## What to work on
Write out again, unaltered, the lines from the start through the line containing "0.05), 0.5), sg)".

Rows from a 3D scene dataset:
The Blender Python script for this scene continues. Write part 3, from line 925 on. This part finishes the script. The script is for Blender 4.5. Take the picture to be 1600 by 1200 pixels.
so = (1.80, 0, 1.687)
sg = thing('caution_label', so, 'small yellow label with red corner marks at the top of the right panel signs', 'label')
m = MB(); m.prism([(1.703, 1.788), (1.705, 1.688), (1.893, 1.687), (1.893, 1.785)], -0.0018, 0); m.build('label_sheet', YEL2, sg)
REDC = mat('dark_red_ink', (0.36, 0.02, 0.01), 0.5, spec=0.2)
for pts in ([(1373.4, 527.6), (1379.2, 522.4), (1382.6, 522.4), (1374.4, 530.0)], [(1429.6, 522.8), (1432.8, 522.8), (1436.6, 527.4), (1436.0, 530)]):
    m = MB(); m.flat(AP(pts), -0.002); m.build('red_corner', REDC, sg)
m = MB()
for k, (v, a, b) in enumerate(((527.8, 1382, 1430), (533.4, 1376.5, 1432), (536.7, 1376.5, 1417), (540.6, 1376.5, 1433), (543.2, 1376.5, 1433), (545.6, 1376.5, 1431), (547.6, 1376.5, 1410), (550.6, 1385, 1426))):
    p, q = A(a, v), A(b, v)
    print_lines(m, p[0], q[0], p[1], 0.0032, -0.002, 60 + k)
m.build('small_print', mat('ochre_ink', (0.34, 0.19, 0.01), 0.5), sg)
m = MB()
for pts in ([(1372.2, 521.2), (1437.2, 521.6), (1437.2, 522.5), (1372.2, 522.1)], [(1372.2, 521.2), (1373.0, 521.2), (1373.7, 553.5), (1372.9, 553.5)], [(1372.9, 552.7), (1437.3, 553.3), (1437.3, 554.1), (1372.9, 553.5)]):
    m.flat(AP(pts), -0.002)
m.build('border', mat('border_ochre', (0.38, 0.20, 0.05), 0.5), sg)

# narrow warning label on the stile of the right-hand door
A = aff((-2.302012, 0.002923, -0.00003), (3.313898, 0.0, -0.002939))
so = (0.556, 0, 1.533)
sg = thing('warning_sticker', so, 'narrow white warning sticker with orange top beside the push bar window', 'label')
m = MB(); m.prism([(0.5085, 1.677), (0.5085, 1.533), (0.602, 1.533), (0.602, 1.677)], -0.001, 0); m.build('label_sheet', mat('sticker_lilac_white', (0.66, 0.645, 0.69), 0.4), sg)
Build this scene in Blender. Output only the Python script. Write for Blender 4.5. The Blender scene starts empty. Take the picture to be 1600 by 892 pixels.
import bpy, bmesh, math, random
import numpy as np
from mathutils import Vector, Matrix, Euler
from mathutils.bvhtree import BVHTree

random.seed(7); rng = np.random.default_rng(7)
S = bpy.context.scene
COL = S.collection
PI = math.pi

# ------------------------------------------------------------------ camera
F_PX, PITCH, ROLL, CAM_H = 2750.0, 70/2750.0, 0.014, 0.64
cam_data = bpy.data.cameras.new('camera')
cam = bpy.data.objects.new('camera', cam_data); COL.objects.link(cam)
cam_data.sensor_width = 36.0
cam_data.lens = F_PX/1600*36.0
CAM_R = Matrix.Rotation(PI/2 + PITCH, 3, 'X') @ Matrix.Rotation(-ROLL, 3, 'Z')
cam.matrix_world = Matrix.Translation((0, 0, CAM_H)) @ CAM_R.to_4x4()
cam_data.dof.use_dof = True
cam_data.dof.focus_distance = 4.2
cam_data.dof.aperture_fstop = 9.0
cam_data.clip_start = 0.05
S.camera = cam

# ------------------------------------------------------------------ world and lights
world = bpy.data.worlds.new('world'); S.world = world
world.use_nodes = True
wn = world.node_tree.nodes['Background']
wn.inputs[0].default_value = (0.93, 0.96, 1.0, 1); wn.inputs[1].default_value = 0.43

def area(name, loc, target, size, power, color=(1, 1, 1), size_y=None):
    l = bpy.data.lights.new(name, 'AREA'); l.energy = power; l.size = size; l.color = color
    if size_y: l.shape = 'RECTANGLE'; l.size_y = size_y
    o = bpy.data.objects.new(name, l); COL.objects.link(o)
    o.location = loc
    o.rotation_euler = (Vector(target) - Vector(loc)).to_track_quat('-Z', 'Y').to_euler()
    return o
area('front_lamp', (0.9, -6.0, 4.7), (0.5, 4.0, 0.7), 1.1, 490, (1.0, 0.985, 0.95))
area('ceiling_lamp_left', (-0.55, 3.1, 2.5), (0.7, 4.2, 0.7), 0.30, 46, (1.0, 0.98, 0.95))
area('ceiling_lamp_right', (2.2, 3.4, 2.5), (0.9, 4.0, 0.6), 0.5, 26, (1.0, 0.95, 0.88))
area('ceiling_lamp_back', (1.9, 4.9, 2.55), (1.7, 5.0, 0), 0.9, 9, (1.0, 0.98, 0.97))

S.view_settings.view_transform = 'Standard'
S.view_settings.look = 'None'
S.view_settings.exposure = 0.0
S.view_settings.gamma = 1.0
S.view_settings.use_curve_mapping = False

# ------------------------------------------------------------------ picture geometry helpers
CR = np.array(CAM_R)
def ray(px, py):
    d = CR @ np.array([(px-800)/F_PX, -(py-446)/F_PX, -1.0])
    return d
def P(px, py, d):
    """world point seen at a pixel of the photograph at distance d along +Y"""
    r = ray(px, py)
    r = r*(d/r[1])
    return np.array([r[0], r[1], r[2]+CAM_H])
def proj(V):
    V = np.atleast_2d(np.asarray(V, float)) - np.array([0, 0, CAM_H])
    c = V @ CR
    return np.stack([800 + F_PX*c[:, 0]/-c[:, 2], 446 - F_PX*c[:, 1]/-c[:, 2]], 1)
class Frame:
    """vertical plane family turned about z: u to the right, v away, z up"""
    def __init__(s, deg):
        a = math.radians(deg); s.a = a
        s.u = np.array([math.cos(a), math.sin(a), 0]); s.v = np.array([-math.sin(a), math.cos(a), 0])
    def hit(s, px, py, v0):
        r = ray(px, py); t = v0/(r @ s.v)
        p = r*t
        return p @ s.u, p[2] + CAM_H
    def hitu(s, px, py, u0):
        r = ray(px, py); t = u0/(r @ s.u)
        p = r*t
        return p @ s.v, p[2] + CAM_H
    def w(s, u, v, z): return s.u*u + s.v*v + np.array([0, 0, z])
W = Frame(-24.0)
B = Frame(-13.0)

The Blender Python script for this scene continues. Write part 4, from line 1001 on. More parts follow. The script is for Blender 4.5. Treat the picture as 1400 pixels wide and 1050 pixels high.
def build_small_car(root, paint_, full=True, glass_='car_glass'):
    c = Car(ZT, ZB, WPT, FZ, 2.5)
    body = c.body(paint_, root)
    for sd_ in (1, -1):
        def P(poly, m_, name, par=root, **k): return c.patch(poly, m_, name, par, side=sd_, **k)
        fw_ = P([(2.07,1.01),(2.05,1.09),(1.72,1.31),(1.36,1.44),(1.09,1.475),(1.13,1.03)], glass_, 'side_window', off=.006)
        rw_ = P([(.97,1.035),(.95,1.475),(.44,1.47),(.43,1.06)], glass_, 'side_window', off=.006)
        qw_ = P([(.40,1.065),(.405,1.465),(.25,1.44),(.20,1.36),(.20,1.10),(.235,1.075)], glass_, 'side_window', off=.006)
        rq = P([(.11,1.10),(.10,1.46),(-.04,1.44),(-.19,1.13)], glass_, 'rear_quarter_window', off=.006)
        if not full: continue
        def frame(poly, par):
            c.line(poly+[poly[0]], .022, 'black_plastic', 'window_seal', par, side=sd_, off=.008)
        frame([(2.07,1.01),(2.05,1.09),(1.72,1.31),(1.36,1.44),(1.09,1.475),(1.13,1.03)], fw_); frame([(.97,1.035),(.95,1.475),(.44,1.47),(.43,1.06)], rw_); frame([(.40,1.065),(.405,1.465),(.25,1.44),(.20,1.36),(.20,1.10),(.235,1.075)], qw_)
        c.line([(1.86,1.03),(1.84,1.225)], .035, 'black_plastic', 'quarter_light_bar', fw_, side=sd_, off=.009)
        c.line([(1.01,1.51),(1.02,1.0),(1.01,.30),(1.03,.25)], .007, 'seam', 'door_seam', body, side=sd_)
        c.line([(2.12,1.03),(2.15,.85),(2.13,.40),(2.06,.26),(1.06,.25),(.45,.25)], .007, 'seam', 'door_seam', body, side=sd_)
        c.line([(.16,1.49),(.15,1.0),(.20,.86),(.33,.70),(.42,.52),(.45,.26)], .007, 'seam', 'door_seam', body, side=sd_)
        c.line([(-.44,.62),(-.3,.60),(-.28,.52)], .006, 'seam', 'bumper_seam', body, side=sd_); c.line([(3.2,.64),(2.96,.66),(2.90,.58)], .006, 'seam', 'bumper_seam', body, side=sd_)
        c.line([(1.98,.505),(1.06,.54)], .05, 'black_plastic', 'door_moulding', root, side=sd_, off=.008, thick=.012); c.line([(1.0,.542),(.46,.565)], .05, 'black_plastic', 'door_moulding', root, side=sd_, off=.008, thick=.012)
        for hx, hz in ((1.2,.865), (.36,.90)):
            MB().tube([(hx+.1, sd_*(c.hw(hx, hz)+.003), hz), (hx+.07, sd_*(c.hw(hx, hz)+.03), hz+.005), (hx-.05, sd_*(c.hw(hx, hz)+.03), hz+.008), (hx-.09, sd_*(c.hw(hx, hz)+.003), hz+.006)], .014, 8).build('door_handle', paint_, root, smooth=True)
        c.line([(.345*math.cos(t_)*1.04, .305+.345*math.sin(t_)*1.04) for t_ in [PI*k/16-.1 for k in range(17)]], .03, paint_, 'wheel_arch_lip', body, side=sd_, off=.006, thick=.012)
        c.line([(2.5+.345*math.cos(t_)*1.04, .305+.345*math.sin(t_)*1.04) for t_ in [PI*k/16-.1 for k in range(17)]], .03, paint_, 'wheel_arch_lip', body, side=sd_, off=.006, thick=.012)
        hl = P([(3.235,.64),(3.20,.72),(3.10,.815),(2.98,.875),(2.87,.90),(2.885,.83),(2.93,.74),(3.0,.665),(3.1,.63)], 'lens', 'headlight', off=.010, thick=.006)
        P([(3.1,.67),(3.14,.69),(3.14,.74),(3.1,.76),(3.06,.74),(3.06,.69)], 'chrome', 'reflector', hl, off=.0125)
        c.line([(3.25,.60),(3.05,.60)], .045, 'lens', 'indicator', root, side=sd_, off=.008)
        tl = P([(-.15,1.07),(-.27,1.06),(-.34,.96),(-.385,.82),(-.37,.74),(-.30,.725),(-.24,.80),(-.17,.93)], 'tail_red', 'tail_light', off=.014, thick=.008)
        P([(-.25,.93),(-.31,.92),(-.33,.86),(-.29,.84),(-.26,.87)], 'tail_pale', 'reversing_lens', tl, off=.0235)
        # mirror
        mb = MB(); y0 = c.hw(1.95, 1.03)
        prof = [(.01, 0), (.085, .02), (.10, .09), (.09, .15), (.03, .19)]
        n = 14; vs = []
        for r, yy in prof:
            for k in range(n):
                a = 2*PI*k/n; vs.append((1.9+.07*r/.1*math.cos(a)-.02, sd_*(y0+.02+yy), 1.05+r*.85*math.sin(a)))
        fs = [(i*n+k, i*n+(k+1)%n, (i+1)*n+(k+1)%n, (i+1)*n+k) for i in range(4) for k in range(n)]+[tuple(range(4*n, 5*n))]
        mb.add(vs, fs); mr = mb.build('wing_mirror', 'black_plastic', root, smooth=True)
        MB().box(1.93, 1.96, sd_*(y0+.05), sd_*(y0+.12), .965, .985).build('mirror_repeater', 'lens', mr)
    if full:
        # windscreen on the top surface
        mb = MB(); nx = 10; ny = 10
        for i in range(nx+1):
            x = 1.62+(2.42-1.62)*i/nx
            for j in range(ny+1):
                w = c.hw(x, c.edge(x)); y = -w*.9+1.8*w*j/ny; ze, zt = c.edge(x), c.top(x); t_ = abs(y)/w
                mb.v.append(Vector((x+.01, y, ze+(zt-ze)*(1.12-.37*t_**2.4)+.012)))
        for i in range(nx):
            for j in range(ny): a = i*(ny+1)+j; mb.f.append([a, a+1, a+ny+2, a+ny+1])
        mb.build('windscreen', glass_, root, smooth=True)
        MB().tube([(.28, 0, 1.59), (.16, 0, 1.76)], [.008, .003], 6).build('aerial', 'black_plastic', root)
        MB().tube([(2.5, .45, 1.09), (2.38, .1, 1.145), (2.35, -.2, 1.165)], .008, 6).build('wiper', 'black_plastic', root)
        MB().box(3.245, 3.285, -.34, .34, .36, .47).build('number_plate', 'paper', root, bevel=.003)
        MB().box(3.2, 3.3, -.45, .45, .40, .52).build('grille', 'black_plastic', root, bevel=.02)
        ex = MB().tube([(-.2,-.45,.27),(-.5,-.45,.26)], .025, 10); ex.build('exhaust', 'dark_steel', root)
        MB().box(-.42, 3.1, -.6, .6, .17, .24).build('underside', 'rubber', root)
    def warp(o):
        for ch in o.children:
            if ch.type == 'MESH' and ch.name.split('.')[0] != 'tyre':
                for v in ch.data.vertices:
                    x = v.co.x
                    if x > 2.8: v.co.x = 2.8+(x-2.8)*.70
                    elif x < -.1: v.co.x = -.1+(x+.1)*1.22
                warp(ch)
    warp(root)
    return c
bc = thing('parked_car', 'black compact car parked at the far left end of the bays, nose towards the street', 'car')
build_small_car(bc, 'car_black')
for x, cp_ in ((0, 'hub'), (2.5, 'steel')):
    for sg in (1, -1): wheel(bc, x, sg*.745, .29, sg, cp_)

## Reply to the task
The Blender Python script for this scene continues. Write part 3, from line 925 on. This part finishes the script. The script is for Blender 4.5. Take the picture to be 1600 by 1200 pixels.
so = (1.80, 0, 1.687)
sg = thing('caution_label', so, 'small yellow label with red corner marks at the top of the right panel signs', 'label')
m = MB(); m.prism([(1.703, 1.788), (1.705, 1.688), (1.893, 1.687), (1.893, 1.785)], -0.0018, 0); m.build('label_sheet', YEL2, sg)
REDC = mat('dark_red_ink', (0.36, 0.02, 0.01), 0.5, spec=0.2)
for pts in ([(1373.4, 527.6), (1379.2, 522.4), (1382.6, 522.4), (1374.4, 530.0)], [(1429.6, 522.8), (1432.8, 522.8), (1436.6, 527.4), (1436.0, 530)]):
    m = MB(); m.flat(AP(pts), -0.002); m.build('red_corner', REDC, sg)
m = MB()
for k, (v, a, b) in enumerate(((527.8, 1382, 1430), (533.4, 1376.5, 1432), (536.7, 1376.5, 1417), (540.6, 1376.5, 1433), (543.2, 1376.5, 1433), (545.6, 1376.5, 1431), (547.6, 1376.5, 1410), (550.6, 1385, 1426))):
    p, q = A(a, v), A(b, v)
    print_lines(m, p[0], q[0], p[1], 0.0032, -0.002, 60 + k)
m.build('small_print', mat('ochre_ink', (0.34, 0.19, 0.01), 0.5), sg)
m = MB()
for pts in ([(1372.2, 521.2), (1437.2, 521.6), (1437.2, 522.5), (1372.2, 522.1)], [(1372.2, 521.2), (1373.0, 521.2), (1373.7, 553.5), (1372.9, 553.5)], [(1372.9, 552.7), (1437.3, 553.3), (1437.3, 554.1), (1372.9, 553.5)]):
    m.flat(AP(pts), -0.002)
m.build('border', mat('border_ochre', (0.38, 0.20, 0.05), 0.5), sg)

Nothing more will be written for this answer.